Comedians and entertainers have taken an increasingly harsh tone in their political humor in recent months.

David Letterman and Jay Leno have been telling barbed jokes about the administration’s handling of the Abu Ghraib prison scandal and elastic justifications for the Iraq war. Stand-ups are cracking wise on a rise in poll numbers for John Kerry during the week when he stopped campaigning in order to honor the memory of Ronald Reagan.

Comedians, unlike many mainstream media outlets, can–and increasingly do–express what the average citizen is thinking, says Frederick Turner, assistant professor of communications at Stanford University.

“Sometimes, information is too hard to take in all at once, and that’s one thing that comedians do in a culture–they serve as early-warning systems,” says Turner, who specializes in media and American cultural history. “They’re the clowns who can tell the truth, the clowns who can say the emperor has no clothes.”

Leading the charge is Comedy Central’s “The Daily Show,” hosted by Jon Stewart. It has a “huge influence on what other comedians are doing, and political leaders, the establishment and the intellectual minority are paying attention,” says Robert Thompson, professor of popular culture at Syracuse University.

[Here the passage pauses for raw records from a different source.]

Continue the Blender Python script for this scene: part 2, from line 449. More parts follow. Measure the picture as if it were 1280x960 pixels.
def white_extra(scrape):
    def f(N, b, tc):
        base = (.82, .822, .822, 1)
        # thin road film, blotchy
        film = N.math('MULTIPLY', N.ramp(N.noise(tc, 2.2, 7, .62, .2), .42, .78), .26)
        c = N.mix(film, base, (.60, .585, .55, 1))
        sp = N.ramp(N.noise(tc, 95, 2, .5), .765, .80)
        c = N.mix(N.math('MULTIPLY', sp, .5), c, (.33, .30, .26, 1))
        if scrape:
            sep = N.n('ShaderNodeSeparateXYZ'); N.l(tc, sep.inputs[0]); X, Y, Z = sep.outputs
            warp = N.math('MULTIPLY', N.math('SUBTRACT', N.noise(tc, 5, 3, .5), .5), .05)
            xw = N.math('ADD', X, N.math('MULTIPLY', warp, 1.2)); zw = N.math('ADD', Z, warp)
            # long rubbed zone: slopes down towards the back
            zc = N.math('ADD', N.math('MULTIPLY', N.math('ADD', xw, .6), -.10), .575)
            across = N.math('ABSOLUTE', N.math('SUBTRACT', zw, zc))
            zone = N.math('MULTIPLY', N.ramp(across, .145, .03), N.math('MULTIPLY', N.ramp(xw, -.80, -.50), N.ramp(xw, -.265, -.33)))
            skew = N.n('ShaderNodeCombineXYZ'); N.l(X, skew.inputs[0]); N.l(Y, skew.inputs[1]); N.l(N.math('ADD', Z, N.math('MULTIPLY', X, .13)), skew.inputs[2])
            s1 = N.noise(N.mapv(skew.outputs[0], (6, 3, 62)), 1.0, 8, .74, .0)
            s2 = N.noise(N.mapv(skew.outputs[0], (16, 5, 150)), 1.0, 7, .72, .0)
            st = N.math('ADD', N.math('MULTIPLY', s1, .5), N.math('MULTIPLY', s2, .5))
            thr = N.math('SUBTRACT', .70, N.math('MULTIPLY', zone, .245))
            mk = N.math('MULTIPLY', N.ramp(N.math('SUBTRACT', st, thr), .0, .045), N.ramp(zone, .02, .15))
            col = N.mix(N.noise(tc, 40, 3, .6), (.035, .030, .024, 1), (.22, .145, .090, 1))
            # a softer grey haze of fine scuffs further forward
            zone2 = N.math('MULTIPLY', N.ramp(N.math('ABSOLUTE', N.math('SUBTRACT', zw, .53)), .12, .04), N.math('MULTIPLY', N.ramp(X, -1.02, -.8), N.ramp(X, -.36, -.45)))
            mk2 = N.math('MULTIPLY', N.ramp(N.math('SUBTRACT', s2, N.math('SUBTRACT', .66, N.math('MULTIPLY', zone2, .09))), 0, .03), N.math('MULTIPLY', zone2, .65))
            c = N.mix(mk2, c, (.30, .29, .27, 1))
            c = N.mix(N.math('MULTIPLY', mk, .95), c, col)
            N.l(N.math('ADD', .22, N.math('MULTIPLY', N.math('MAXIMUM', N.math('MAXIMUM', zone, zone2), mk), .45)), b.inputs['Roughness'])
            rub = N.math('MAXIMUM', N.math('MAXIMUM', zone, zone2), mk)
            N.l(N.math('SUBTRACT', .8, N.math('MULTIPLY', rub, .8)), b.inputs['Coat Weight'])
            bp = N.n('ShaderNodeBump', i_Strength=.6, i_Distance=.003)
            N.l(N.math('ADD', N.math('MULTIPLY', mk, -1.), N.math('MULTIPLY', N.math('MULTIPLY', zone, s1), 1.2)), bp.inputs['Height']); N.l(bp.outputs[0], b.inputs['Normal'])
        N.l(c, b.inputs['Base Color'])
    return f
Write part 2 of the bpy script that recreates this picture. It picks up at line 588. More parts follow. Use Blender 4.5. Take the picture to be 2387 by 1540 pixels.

“The Daily Show” has been broadcasting hard-hitting pieces that, though laced with humor, take leaders to task at the same time. On June 21, the program ran a June 2004 clip of Dick Cheney saying he had “absolutely not” linked 9/11 hijacker Mohammed Atta with Saddam Hussein’s government and then followed it with a December 2001 clip where Cheney says a meeting between Hussein and Atta was “pretty well confirmed.”

Gotcha!

Perhaps no mainstream entertainer reflects the postwar shift in tone more vividly than Letterman.

In September, in one of his most pointed jokes, the “Late Show” host said, “President Bush is asking Congress for $80 billion to rebuild Iraq. And when you make out that check, remember there are two L’s in Halliburton.”